Juventus nie przedstawił żadnych oficjalnych informacji o przerwie Wojciecha Szczęsnego. "Jego gotowość do gry będzie oceniana na podstawie rozwoju rehabilitacji" - czytaliśmy w oświadczeniu. Dziennikarze przedstawili dwa scenariusze. Optymistyczny zakładał powrót do gry w ciągu tygodnia lub kilkunastu dni. Niektóre dzienniki pisały o meczu z Monzą, który odbędzie się 18 września. Pesymistyczny zaś dopiero po przerwie reprezentacyjnej, a więc na początku października.
Dziś wszystko wskazuje na to, że spełnił się najbardziej optymistyczny scenariusz, a więc tygodniowa przerwa. Włoscy dziennikarze informują, że proces rehabilitacji przynosi lepsze rezultaty, niż zakładano. "Szybko wraca do zdrowia" - czytamy o sytuacji Szczęsnego w calcionews24.com. Tę samą informację podało też wiele innych włoskich źródeł.
Więcej treści sportowych znajdziesz na stronie głównej Gazeta.pl
Mało tego we Włoszech ustalono, że Szczęsny wróci do gry już przy okazji najbliższego meczu Ligi Mistrzów. W środę, 14 września Juventus zmierzy się na własnym stadionie z Benfiką Lizbona. Będzie to drugie spotkanie rozegrane w ramach fazy grupowej turnieju. W poprzedniej kolejce zespół Massimiliano Allegriego przegrał 1:2 z Paris Saint-Germain.
Szybki powrót Wojciecha Szczęsnego to dobra informacja nie tylko dla trenera Juventusu, ale też selekcjonera reprezentacji Polski. Czesław Michniewicz od początku swojej pracy z kadrą zapewniał, że 32-latek jest jego pierwszym wyborem w bramce.
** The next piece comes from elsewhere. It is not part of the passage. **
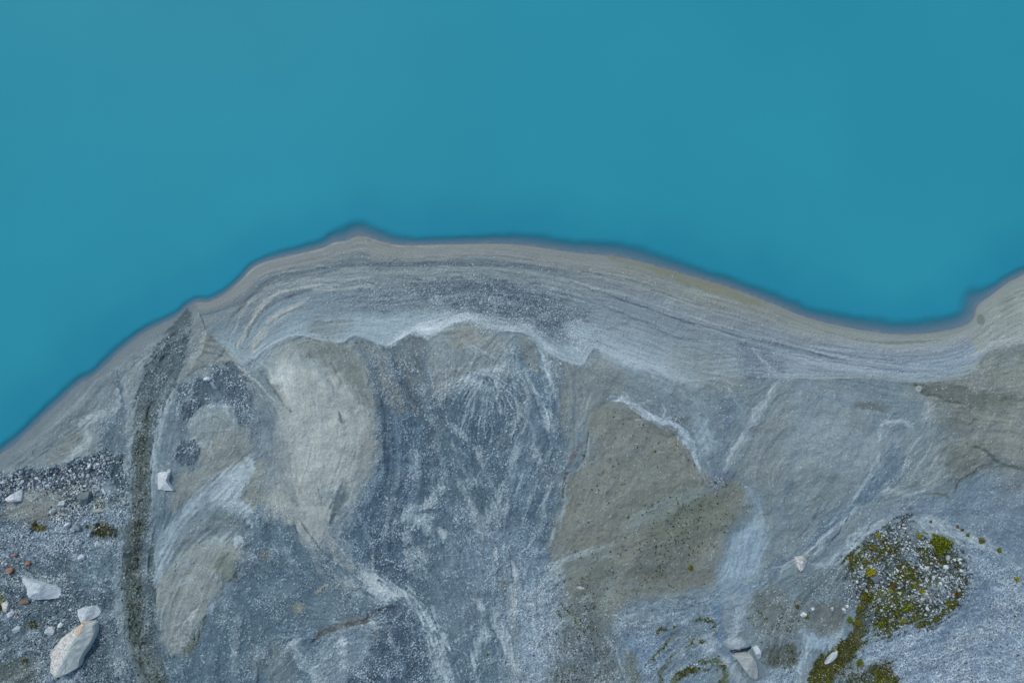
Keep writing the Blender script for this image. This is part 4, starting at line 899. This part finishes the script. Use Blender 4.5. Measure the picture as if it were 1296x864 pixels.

A przypomnijmy, że pod koniec tego miesiąca Biało-Czerwonych czekają dwa mecze w ramach Ligi Narodów UEFA: 22 września na Stadionie Narodowym z Holandią i 25 września na wyjeździe z Walią.
Szczęsny doznał kontuzji w 40. minucie meczu ze Spezią (2:0). Niefortunnie upadł na ziemię i złapał się za nogę. Boisko opuścił na noszach. "Badania wykluczyły złamania oraz znaczące urazy torebki stawowej" - przekazał klub następnego dnia. Z powodu kontuzji bramkarz opuścił dwa mecze: remis 1:1 z Fiorentiną i przegrane starcie z PSG. Jego miejsce zajął Mattia Perin.